Pero el extremo septentrional del puente de Arnhem se hallaba en manos de Frost, y él y sus valerosos hombres no tenían intención de abandonarlo. Aunque le inquietaba la suerte que hubieran podido correr sus compañías desaparecidas y el resto de la División, no demostraba su preocupación. Visitando a varias secciones, acantonadas en ese momento en varias casas cercanas a la rampa, encontró a sus hombres «muy animados, como tenían motivos de sobra para estar». Como explicó el soldado James Sims, «nos sentíamos muy satisfechos de nosotros mismos, con el coronel bromeando e interesándose por nuestra comodidad».
En el Cuartel General del Batallón, Frost se sentó a descansar por primera vez en todo el día.
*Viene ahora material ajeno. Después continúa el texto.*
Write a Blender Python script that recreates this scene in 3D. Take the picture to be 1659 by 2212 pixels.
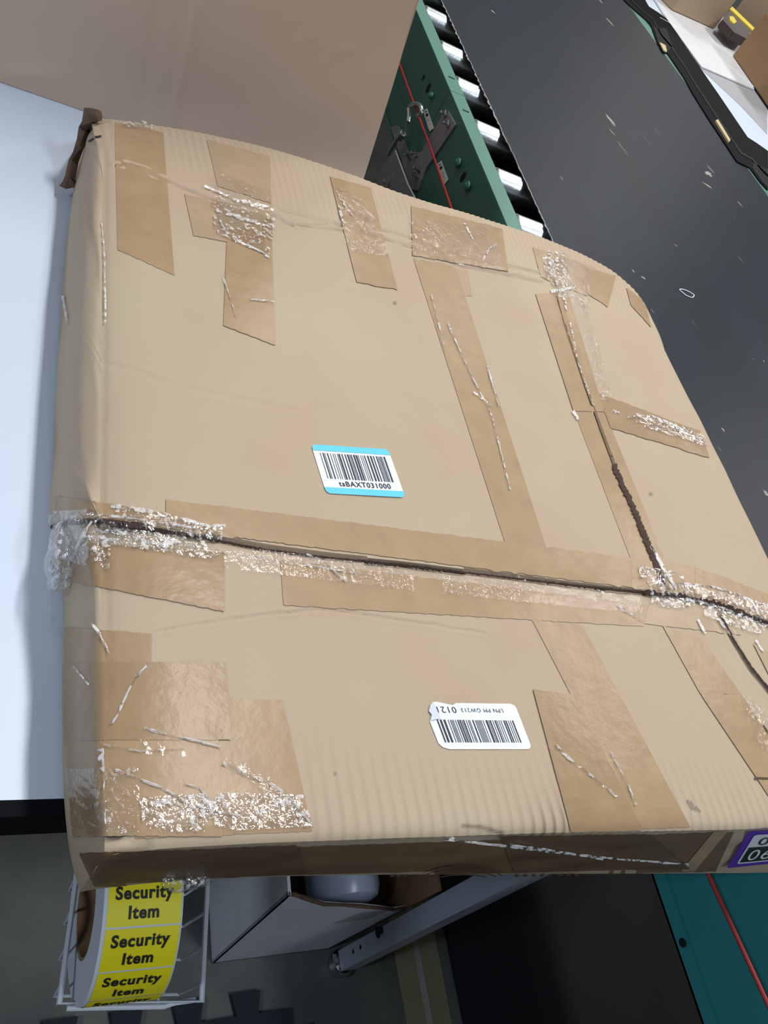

Tomando un sorbo de un gran tazón de té, pensó que, en conjunto, la situación no era tan mala. «Habíamos recorrido doce kilómetros por un terreno difícil, para tomar nuestro objetivo en las siete horas siguientes a nuestro aterrizaje en Holanda…, un magnífico hecho de armas, realmente». Aunque intranquilo, Frost, como sus hombres, se sentía optimista. Disponía ahora de una fuerza que ascendía a unos quinientos hombres de varias unidades, y tenía fe en que las compañías que le faltaban le alcanzaran en el puente. En cualquier caso, sólo tendría que resistir, como máximo, durante otras 48 horas, hasta que llegaran los blindados del XXX Cuerpo del general Horrocks.